Information given:
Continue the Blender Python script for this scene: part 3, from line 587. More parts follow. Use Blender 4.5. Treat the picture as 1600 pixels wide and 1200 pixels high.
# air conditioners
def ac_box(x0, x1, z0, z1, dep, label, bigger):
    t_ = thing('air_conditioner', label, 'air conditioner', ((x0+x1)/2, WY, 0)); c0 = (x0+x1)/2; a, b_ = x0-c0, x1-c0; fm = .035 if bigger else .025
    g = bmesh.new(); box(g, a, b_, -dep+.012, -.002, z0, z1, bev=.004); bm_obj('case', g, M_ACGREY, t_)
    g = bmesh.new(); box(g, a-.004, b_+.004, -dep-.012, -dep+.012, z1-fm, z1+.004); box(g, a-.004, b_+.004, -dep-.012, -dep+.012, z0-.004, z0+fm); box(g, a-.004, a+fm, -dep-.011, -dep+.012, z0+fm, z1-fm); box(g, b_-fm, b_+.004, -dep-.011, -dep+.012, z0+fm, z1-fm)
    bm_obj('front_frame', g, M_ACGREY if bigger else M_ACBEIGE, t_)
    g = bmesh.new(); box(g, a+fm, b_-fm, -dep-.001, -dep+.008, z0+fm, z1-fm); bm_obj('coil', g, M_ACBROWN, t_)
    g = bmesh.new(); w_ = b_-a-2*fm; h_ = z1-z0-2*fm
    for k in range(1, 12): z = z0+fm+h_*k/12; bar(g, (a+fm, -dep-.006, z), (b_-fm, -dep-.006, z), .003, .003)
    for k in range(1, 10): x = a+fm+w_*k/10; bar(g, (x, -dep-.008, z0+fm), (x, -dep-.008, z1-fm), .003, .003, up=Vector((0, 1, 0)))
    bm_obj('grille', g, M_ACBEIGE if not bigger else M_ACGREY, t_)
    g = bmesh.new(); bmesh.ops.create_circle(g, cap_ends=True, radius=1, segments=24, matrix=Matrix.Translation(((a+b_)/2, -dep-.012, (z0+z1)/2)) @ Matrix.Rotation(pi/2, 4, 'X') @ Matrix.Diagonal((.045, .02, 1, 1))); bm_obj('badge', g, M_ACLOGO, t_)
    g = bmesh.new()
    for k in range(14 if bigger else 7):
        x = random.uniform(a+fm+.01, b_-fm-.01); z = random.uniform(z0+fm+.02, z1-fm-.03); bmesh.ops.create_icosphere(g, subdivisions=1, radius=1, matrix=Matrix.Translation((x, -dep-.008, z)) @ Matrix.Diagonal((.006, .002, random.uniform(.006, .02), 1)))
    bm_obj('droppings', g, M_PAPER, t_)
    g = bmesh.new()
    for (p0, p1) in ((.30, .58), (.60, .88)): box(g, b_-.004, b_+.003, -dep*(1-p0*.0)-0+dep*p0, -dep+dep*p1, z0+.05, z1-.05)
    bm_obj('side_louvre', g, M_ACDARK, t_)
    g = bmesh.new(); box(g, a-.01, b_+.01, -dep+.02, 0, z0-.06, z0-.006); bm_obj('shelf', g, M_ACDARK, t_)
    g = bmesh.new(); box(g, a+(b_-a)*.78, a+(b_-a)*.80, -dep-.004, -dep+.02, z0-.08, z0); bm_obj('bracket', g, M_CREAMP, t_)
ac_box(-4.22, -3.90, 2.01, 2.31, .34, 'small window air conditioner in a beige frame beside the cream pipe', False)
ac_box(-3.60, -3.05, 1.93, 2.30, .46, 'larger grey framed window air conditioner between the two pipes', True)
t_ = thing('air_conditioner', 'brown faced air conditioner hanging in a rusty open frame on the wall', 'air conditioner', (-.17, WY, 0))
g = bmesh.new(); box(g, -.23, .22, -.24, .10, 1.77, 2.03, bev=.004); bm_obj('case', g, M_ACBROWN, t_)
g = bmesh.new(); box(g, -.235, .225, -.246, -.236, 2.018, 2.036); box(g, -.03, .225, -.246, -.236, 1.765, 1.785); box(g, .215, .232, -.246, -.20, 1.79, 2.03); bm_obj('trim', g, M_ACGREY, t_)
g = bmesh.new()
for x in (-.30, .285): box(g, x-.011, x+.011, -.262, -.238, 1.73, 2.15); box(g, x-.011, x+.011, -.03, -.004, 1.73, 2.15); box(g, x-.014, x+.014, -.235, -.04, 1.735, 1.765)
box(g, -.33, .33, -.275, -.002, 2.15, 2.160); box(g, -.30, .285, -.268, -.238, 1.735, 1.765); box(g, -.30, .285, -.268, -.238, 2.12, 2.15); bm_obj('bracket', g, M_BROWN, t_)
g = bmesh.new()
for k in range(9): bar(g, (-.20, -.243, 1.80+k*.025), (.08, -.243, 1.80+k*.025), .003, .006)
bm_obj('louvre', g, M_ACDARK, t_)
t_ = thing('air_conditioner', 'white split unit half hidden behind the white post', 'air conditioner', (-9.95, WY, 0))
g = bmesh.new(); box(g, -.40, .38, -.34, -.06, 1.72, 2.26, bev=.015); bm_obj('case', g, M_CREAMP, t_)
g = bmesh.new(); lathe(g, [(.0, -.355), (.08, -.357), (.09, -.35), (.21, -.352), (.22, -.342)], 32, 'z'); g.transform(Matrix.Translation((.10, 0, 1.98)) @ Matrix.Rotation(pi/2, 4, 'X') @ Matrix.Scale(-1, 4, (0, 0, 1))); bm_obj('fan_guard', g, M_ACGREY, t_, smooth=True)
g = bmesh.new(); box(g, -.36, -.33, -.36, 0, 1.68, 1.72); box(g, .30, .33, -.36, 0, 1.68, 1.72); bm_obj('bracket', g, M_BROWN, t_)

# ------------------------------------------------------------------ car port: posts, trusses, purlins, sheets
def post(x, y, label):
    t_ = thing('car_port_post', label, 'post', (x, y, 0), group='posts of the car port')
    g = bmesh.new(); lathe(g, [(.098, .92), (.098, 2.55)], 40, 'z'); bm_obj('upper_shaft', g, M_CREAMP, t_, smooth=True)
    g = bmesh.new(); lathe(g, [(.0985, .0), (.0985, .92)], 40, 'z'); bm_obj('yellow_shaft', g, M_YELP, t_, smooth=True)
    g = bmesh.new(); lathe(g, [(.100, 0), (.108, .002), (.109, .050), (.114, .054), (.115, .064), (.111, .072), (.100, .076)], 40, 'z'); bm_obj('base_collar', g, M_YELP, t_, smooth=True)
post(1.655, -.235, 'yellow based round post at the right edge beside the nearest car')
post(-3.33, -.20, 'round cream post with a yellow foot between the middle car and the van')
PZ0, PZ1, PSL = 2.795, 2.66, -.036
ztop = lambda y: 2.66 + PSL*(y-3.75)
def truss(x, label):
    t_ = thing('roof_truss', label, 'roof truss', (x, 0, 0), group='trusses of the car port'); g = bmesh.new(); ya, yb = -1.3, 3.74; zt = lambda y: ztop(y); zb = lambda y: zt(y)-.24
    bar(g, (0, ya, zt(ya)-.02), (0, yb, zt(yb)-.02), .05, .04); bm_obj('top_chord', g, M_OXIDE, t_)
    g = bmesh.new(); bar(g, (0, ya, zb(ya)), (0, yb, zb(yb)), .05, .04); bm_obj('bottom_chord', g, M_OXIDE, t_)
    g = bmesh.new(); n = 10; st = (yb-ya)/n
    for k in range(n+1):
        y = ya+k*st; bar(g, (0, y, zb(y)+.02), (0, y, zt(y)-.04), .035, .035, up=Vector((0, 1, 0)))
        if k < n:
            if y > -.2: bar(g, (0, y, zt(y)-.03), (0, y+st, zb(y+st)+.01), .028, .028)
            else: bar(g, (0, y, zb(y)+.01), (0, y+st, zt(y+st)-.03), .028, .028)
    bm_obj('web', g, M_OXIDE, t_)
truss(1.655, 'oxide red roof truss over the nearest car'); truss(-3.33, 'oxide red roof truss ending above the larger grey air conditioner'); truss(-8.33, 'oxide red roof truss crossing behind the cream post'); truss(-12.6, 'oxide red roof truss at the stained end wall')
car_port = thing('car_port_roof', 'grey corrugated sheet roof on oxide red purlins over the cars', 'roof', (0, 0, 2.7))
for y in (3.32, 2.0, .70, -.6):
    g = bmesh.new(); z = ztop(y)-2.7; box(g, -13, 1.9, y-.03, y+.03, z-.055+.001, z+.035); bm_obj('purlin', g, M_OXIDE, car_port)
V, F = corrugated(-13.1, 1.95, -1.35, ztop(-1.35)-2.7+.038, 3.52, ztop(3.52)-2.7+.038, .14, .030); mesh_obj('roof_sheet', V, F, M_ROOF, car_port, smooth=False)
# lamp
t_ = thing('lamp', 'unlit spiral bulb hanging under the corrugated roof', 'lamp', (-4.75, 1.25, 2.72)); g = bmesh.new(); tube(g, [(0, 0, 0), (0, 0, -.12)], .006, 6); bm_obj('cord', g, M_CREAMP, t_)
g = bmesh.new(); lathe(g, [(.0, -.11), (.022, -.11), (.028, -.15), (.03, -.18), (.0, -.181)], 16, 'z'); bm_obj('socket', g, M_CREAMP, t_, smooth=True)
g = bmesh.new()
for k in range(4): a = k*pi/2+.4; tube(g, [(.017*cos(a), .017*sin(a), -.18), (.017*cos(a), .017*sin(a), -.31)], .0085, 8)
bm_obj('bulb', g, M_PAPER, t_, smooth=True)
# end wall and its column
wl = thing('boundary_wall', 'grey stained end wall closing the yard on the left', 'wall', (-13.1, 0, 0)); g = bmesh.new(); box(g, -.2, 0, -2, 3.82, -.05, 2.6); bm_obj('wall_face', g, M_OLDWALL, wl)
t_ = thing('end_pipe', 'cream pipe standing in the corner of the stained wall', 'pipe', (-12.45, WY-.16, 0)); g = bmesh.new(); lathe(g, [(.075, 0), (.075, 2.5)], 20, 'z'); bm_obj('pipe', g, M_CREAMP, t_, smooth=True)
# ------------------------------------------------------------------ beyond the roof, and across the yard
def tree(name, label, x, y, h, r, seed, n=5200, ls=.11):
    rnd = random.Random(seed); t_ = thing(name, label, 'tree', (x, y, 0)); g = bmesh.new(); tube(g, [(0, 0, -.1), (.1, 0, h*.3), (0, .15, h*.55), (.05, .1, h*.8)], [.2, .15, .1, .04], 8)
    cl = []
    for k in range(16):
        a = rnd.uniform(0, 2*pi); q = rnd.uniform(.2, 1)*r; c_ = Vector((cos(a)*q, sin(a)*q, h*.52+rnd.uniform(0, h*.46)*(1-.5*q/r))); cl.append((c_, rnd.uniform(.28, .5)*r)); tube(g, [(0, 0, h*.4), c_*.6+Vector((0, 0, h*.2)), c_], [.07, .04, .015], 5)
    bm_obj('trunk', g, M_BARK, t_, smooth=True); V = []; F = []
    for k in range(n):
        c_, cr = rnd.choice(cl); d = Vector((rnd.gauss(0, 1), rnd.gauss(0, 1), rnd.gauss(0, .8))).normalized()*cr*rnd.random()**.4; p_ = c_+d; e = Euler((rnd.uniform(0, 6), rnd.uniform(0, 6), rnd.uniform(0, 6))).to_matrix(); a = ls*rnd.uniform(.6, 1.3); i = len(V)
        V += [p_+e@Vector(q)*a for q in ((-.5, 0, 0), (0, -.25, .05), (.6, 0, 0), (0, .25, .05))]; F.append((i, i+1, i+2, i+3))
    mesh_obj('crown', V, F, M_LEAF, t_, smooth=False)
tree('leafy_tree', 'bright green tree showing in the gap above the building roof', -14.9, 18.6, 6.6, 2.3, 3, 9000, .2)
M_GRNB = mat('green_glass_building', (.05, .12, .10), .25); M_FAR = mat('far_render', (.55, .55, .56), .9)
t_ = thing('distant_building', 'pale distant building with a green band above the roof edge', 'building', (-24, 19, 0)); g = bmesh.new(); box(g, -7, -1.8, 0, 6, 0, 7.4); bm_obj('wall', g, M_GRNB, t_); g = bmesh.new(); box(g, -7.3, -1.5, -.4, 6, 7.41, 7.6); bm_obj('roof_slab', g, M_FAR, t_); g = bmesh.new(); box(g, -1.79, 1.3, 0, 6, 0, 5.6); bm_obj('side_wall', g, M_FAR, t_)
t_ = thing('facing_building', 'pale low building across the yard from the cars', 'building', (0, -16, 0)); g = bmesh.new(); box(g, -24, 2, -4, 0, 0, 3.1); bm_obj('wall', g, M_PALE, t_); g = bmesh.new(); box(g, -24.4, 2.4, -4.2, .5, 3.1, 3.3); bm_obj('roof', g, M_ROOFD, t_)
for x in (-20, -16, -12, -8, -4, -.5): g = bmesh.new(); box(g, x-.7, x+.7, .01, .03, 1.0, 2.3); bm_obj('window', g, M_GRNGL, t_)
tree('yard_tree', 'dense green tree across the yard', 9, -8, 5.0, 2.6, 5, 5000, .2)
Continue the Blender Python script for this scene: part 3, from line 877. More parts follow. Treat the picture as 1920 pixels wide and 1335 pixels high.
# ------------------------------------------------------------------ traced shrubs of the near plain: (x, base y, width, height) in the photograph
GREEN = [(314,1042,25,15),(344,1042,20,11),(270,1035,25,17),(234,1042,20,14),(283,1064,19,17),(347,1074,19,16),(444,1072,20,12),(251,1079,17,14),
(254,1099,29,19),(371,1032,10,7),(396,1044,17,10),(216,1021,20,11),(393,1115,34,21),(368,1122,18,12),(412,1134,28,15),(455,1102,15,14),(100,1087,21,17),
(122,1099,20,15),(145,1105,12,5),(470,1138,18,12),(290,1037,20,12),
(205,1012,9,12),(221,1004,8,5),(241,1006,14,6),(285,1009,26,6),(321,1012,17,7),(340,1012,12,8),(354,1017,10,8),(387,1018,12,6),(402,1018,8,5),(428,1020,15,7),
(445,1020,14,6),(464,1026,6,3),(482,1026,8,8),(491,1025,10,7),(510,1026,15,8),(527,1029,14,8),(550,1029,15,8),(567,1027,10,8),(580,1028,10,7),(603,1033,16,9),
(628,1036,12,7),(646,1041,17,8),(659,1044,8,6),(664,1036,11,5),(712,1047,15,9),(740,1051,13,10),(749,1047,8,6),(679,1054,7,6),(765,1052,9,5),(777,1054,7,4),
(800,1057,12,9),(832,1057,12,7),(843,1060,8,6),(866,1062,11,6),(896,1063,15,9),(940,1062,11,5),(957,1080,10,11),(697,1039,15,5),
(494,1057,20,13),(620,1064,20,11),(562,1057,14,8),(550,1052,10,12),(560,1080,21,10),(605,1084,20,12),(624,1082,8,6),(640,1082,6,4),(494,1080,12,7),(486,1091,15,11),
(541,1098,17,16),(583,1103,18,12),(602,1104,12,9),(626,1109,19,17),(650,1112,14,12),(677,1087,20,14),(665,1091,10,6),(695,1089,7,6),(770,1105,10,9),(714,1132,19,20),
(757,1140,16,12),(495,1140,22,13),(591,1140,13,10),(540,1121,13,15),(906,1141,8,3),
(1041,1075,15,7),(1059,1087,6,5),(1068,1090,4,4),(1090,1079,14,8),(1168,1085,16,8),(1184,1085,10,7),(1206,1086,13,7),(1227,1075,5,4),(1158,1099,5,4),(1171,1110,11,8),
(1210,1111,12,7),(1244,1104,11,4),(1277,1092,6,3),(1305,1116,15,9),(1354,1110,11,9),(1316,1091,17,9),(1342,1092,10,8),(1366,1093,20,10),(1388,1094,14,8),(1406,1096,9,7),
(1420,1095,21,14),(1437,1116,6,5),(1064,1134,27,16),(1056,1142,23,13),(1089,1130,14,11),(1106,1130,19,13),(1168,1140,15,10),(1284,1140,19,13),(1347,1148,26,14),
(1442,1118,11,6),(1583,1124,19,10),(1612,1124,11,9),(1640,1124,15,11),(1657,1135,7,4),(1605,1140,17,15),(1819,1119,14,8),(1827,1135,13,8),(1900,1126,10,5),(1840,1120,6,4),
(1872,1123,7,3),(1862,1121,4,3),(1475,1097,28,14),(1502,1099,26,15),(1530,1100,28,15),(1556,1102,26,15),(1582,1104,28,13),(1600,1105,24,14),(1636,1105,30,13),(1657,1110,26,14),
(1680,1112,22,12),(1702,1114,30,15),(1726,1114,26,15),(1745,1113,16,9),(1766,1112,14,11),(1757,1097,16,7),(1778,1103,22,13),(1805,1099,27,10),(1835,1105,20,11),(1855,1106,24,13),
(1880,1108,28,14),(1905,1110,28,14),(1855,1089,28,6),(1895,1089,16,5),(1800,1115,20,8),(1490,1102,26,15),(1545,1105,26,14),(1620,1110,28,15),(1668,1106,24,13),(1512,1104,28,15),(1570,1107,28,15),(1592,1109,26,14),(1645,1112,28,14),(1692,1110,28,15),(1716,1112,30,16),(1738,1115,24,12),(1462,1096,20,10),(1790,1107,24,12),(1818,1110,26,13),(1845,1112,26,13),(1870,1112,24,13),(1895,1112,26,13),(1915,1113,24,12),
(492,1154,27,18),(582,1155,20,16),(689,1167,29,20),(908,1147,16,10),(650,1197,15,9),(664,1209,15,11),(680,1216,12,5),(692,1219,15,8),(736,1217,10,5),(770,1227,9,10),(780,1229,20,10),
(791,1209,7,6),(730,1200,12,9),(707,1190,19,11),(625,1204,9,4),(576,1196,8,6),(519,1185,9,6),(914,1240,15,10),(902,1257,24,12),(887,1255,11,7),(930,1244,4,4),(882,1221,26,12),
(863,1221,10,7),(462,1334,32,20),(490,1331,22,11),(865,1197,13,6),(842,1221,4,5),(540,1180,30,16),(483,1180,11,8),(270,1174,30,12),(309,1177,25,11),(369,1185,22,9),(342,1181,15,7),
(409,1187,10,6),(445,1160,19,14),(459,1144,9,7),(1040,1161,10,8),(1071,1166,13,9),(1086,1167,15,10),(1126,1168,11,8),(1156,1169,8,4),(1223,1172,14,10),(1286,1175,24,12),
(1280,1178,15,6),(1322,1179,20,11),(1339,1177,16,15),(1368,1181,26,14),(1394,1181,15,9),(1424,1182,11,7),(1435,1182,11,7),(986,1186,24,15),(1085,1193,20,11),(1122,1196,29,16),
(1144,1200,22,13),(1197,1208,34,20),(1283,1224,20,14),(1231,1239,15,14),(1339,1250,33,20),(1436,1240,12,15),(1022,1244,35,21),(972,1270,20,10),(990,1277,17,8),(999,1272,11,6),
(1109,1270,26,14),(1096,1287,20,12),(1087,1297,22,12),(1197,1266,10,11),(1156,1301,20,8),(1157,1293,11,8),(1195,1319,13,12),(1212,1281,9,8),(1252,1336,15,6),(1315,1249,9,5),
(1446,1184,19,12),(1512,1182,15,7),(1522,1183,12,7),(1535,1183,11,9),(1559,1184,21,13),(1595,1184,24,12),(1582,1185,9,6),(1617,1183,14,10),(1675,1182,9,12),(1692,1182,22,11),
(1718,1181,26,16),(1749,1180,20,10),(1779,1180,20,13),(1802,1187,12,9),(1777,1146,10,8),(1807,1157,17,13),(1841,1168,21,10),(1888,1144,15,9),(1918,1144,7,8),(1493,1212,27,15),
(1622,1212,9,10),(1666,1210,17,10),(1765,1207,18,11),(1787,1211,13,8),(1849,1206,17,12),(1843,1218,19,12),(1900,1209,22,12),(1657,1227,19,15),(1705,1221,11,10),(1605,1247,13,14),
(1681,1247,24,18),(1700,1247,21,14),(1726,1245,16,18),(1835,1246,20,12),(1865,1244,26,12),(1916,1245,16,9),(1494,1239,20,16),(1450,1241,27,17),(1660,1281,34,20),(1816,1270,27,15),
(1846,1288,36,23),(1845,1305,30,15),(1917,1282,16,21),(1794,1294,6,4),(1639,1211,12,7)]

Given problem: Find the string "follow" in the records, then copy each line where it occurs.

Task answer:
Continue the Blender Python script for this scene: part 3, from line 587. More parts follow. Use Blender 4.5. Treat the picture as 1600 pixels wide and 1200 pixels high.
Continue the Blender Python script for this scene: part 3, from line 877. More parts follow. Treat the picture as 1920 pixels wide and 1335 pixels high.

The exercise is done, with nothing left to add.